2018年9月27日(木)



2018年9月19日(水)と2018年9月26日(水) のコメント(民法上の「共有」に関する考察)について追記をしたいと思います。


「共有物の各共有者の取得原価は『共有物の取得原価÷共有者の人数』である。」、と書いた時のコメント。

2018年9月19日(水)
http://citizen.nobody.jp/html/201809/20180919.html


「税務当局の立場から見ると、共有物の所有者の人数は概念的には1人だけである。」、という参謀案を提示した昨日のコメント↓。

2018年9月26日(水)
http://citizen.nobody.jp/html/201809/20180926.html


昨日は、株式会社東京會舘のプレスリリースを題材にして、民法上の「共有」に関して再度考察を行いました。
プレスリリースをざっと読んだ時は、、”当社が保有する土地の一部を譲渡する”と書かれていますし、
さらには次の記述ようなもありましたので、株式会社東京會舘は他の共有者と土地の共有を行っており、
このたびその土地の「持ち分」を他者に譲渡することになった、という内容なのだろうと思いました。

>2.譲渡資産の内容
>資産の内容及び所在地 土地(旧東京會舘ビル敷地の一部持分(301.05u相当))

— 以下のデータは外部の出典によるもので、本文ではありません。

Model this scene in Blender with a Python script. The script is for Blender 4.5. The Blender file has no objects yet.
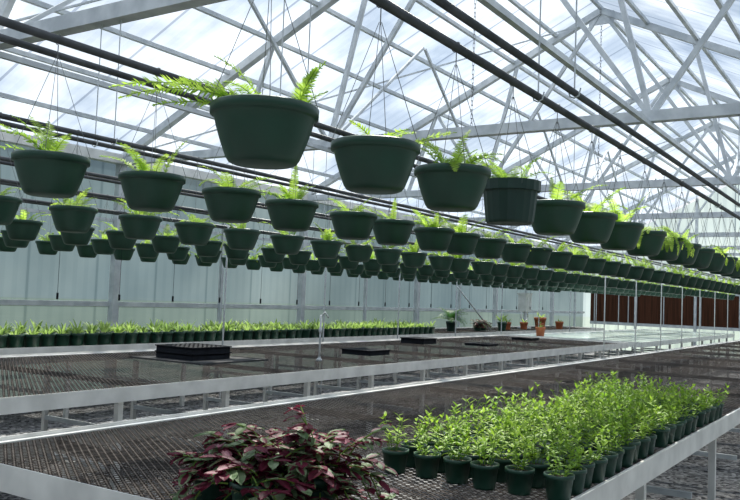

しかし、プレスリリースをよく読みますと、株式会社東京會舘は、他の共有者と土地の共有を行っているわけではなく、
土地は純粋に単独で所有しており、土地の「持ち分」ではなく、土地そのものを他者に譲渡する、
という内容であると分かりました。
ただし、昨日のコメントでは、民法上の「共有」について考察を行ったわけです。

 



それから、共有物の「持ち分」に関する会計処理は非常にややこしい面があると思います。
理論的には、「共有」における「持ち分」が譲渡可能な法制度では、共有物の取得(共同での購入)に伴い
貸借対照表に計上される勘定科目名は、「共有物」の名称(「土地」、「建物」等等)ではなく、
「投資有価証券」勘定になる(「持ち分」は「投資有価証券」の一類型であると整理される)のではないかと思います。
なぜならば、「持ち分」を譲渡する際には、会社はあくまで「持ち分」のみを譲渡するからです。
共有物の使用権は「持ち分」勘定(投資有価証券勘定)で表象されている、と考えるべきだと思います。
会社は「共有」という法的形態で共有物を所有してはいるものの、それはあくまで「共有」に過ぎない、と考えるわけです。
まして、その「持ち分」が譲渡可能となりますと、「持ち分」は法的権利(使用権)を表しているに過ぎないわけです。
昨日も書きましたが、「共有」における「持ち分」が譲渡可能な法制度では、「持ち分」と目的物とが始めから分離している、
というふうに私には感じます(両者は分離しているからこそ、共有者は「持ち分」のみを譲渡することができるわけです)。
では次に、「共有」における「持ち分」が譲渡不可能な法制度ではどのような会計処理になるのかと言いますと、
理論的には、この法制度では共有物の取得(共同での購入)に伴い貸借対照表に計上される勘定科目名は、
「共有物」の名称(「土地」、「建物」等等)そのものになると思います。
「共有」における「持ち分」が譲渡不可能な法制度では、「共有」における「持ち分」が譲渡可能な法制度に比べて、
共有者はより直接的に目的物を所有している(「持ち分」と目的物とが全く分離していない)、と私は感じるわけです。
したがって、他者との「共有」という法的形態ではありますが、目的物を購入するために拠出した金額を目的物の取得原価とし、
目的物の名称(「土地」、「建物」等等)を勘定科目名として貸借対照表に計上するべきだと思います。
ただし、「共有」という法的形態には1つだけ問題があります。
それは、共有物の処分行為の不自由さです。
平時(円満な状態)であればまだ問題は少ないかもしれませんが、会社清算時には円滑な清算手続きの妨げとなり得ます。
例えば、現行の会社更生法では、担保権者による担保権の行使は禁止される規定となっていますが、
共有権を解除するような規定はさすがにないわけです。
つまり、会社更生手続きの中で、会社財産の処分に際しては、共有者全員の合意が必要となるわけです。
管財人は会社債務の弁済金額の最大化を使命としています(つまり、会社財産の換金額の最大化を目指さなければなりません)が、
その時他の共有者達は最も高い価格で買う人物以外の人物に共有物を売却したいという意向を持つかもしれないわけです。
会社の清算のことまで考えると、会社は「共有」を行うべきではない、という結論になると思います。
また、一般に、目的物の支配力の強さは、強い順に「所有権≧共有権>担保物権」となると思います。
ただ、少し話が込み入ってしまい分かりづらいかもしれませんが、「共有」における「持ち分」が譲渡可能な法制度では、
たとえ会社がある財産について「共有」を行っていても、会社はその「持ち分」のみを自由に譲渡することができますので、
例えば会社更生手続きにおいても管財人はその「持ち分」を他の共有者達の意向とは無関係に処分していくことができる、
ということになります。
現行の民法では、「共有」における「持ち分」が譲渡可能な法制度となっていますので、
結果的には、実務上は「共有」は清算手続き(会社財産の処分)の妨げにはならない、と言えると思います。
結論だけ言えば、現行の民法の規定を踏まえれば、会社が「共有」という法的形態で共有物を所有している場合には、
その共有物に関しては貸借対照表には理論的には「投資有価証券」勘定が計上されることになると思います。